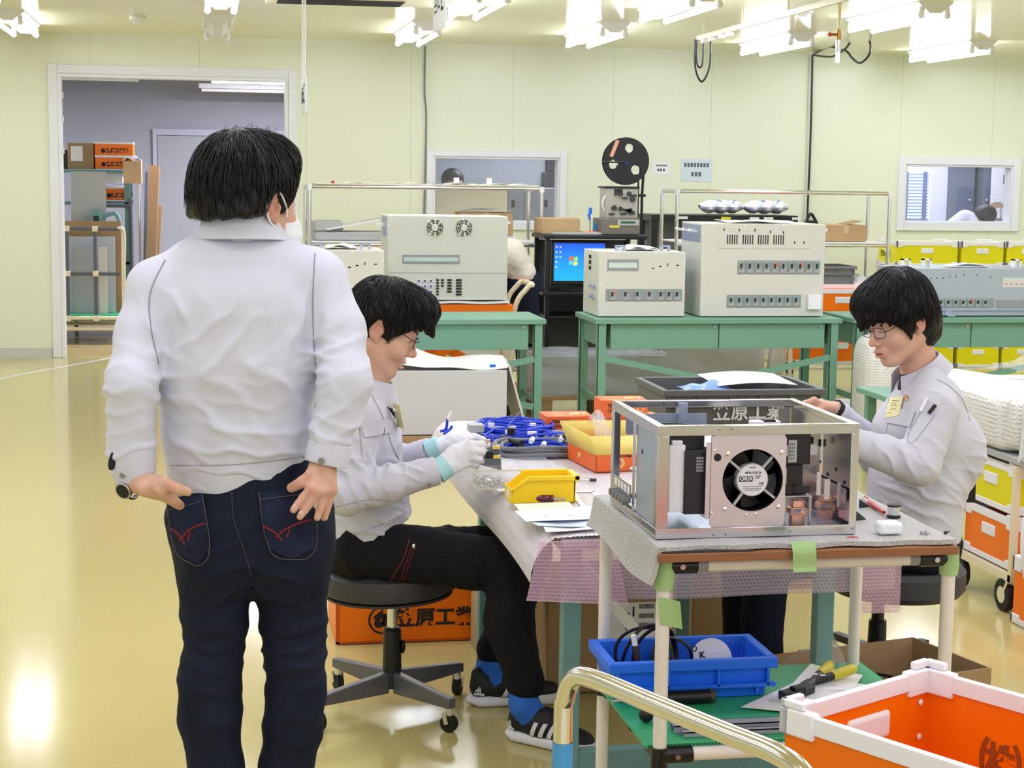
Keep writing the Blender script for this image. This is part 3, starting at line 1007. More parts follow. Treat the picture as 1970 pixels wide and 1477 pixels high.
part('angle_bracket', M_zinc, t, lambda b: (b.box(X(1819), X(1833), y0 - .05, y0, z0, z0 + .008), b.box(X(1819), X(1833), y0 - .006, y0, z0, z0 + .05)))
for px in (1742, 1782, 1955): top_handle(t, at(px, 500, y0 + .2).x, y0 + .2, z1, .055, .05)
single('foam_sheet', M_paper, 'white foam sheet lying on the zinc grey cabinet', 'packing foam', lambda b: b.grid(lambda u, v: (4.67 + .29 * u, 10.24 + .1 * v, 1.055 + .018 * abs(math.sin(3 * u + 2 * v)) * (1 - abs(2 * u - 1) ** 3)), 12, 8, .004))
# scissor lift with the tall fan cabinet
LY = 11.0
t = thing('lift_table', 'orange scissor lift table under the ivory fan cabinet', 'lift table', (1.58, 11.3, 0))
part('platform', M_orange, t, lambda b: b.box(1.17, 2.0, LY, LY + .46, .70, .755), bev=.004)
for s in (0, 1):
 yy = LY + .06 + s * .30
 part('scissor_arm', M_orange, t, lambda b: b.bar((1.25, yy, .24), (1.92, yy, .68), .012, .06))
 part('scissor_arm', M_orange, t, lambda b: b.bar((1.92, yy + .02, .24), (1.25, yy + .02, .68), .012, .06))
part('base_frame', M_orange, t, lambda b: b.box(1.15, 2.05, LY + .02, LY + .44, .16, .23), bev=.004)
for x in (1.24, 1.96):
 for yy in (LY + .06, LY + .36):
  part('wheel', M_rubber, t, lambda b: b.cyl((x, yy, .07), (x, yy + .04, .07), .07, n=18))
part('push_handle', M_beige, t, lambda b: b.tube(bez([(2.0, LY + .08, .2), (2.02, LY + .06, .7), (2.1, LY + .03, .86), (2.14, LY + .06, .88), (2.14, LY + .33, .88), (2.1, LY + .37, .86), (2.02, LY + .39, .7), (2.0, LY + .39, .2)], 6), .017, 10))
single('bubble_sheet', M_paper, 'white foam sheet between the fan cabinet and the orange lift platform', 'packing foam', lambda b: b.grid(lambda u, v: (1.16 + .82 * u, LY - .01 + .48 * v, .772 + .003 * math.sin(14 * u) + .001 * math.sin(9 * v)), 24, 6, .011))
x0, x1, y0, y1, z0, z1 = 1.18, 1.965, LY + .02, LY + .44, .782, 1.325
t = thing('control_cabinet', 'ivory cabinet with two round fans standing on the orange lift table', 'electrical cabinet', ((x0 + x1) / 2, (y0 + y1) / 2, z0), 0, 'ivory electrical cabinets')
part('cabinet_body', M_cab, t, lambda b: b.box(x0, x1, y0, y1, z0, z1), bev=.004)
X = lambda px: at(px, 500, y0).x
Z = lambda py: at(857, py, y0).z
for px in (836, 892):
 c = (X(px), y0, Z(438))
 f = part('cooling_fan', M_slot, t, lambda b: b.cyl((c[0], y0 + .001, c[2]), (c[0], y0 - .002, c[2]), .054, n=28))
 part('fan_guard', M_chrome, f, lambda b: [b.tube([(c[0] + r * math.cos(a), y0 - .006, c[2] + r * math.sin(a)) for a in [2 * PI * i / 28 for i in range(28)]], .0022, 5, True) for r in (.022, .034, .045, .054)] +
   [b.cyl((c[0] + .018 * math.cos(a), y0 - .006, c[2] + .018 * math.sin(a)), (c[0] + .066 * math.cos(a), y0 - .006, c[2] + .066 * math.sin(a)), .0022, n=5) for a in [PI / 4 + k * PI / 2 for k in range(4)]])
 part('fan_hub', M_cab, f, lambda b: b.cyl((c[0], y0 - .002, c[2]), (c[0], y0 - .009, c[2]), .020, n=20))
 part('fan_blades', M_ltgrey, f, lambda b: [b.bar((c[0] + .02 * math.cos(a), y0 - .003, c[2] + .02 * math.sin(a)), (c[0] + .05 * math.cos(a), y0 - .003, c[2] + .05 * math.sin(a)), .002, .006) for a in [k * 2 * PI / 9 for k in range(9)]])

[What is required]
All of the material above is to be copied exactly, except for its images.

[Reply]
Keep writing the Blender script for this image. This is part 3, starting at line 1007. More parts follow. Treat the picture as 1970 pixels wide and 1477 pixels high.
part('angle_bracket', M_zinc, t, lambda b: (b.box(X(1819), X(1833), y0 - .05, y0, z0, z0 + .008), b.box(X(1819), X(1833), y0 - .006, y0, z0, z0 + .05)))
for px in (1742, 1782, 1955): top_handle(t, at(px, 500, y0 + .2).x, y0 + .2, z1, .055, .05)
single('foam_sheet', M_paper, 'white foam sheet lying on the zinc grey cabinet', 'packing foam', lambda b: b.grid(lambda u, v: (4.67 + .29 * u, 10.24 + .1 * v, 1.055 + .018 * abs(math.sin(3 * u + 2 * v)) * (1 - abs(2 * u - 1) ** 3)), 12, 8, .004))
# scissor lift with the tall fan cabinet
LY = 11.0
t = thing('lift_table', 'orange scissor lift table under the ivory fan cabinet', 'lift table', (1.58, 11.3, 0))
part('platform', M_orange, t, lambda b: b.box(1.17, 2.0, LY, LY + .46, .70, .755), bev=.004)
for s in (0, 1):
 yy = LY + .06 + s * .30
 part('scissor_arm', M_orange, t, lambda b: b.bar((1.25, yy, .24), (1.92, yy, .68), .012, .06))
 part('scissor_arm', M_orange, t, lambda b: b.bar((1.92, yy + .02, .24), (1.25, yy + .02, .68), .012, .06))
part('base_frame', M_orange, t, lambda b: b.box(1.15, 2.05, LY + .02, LY + .44, .16, .23), bev=.004)
for x in (1.24, 1.96):
 for yy in (LY + .06, LY + .36):
  part('wheel', M_rubber, t, lambda b: b.cyl((x, yy, .07), (x, yy + .04, .07), .07, n=18))
part('push_handle', M_beige, t, lambda b: b.tube(bez([(2.0, LY + .08, .2), (2.02, LY + .06, .7), (2.1, LY + .03, .86), (2.14, LY + .06, .88), (2.14, LY + .33, .88), (2.1, LY + .37, .86), (2.02, LY + .39, .7), (2.0, LY + .39, .2)], 6), .017, 10))
single('bubble_sheet', M_paper, 'white foam sheet between the fan cabinet and the orange lift platform', 'packing foam', lambda b: b.grid(lambda u, v: (1.16 + .82 * u, LY - .01 + .48 * v, .772 + .003 * math.sin(14 * u) + .001 * math.sin(9 * v)), 24, 6, .011))
x0, x1, y0, y1, z0, z1 = 1.18, 1.965, LY + .02, LY + .44, .782, 1.325
t = thing('control_cabinet', 'ivory cabinet with two round fans standing on the orange lift table', 'electrical cabinet', ((x0 + x1) / 2, (y0 + y1) / 2, z0), 0, 'ivory electrical cabinets')
part('cabinet_body', M_cab, t, lambda b: b.box(x0, x1, y0, y1, z0, z1), bev=.004)
X = lambda px: at(px, 500, y0).x
Z = lambda py: at(857, py, y0).z
for px in (836, 892):
 c = (X(px), y0, Z(438))
 f = part('cooling_fan', M_slot, t, lambda b: b.cyl((c[0], y0 + .001, c[2]), (c[0], y0 - .002, c[2]), .054, n=28))
 part('fan_guard', M_chrome, f, lambda b: [b.tube([(c[0] + r * math.cos(a), y0 - .006, c[2] + r * math.sin(a)) for a in [2 * PI * i / 28 for i in range(28)]], .0022, 5, True) for r in (.022, .034, .045, .054)] +
   [b.cyl((c[0] + .018 * math.cos(a), y0 - .006, c[2] + .018 * math.sin(a)), (c[0] + .066 * math.cos(a), y0 - .006, c[2] + .066 * math.sin(a)), .0022, n=5) for a in [PI / 4 + k * PI / 2 for k in range(4)]])
 part('fan_hub', M_cab, f, lambda b: b.cyl((c[0], y0 - .002, c[2]), (c[0], y0 - .009, c[2]), .020, n=20))
 part('fan_blades', M_ltgrey, f, lambda b: [b.bar((c[0] + .02 * math.cos(a), y0 - .003, c[2] + .02 * math.sin(a)), (c[0] + .05 * math.cos(a), y0 - .003, c[2] + .05 * math.sin(a)), .002, .006) for a in [k * 2 * PI / 9 for k in range(9)]])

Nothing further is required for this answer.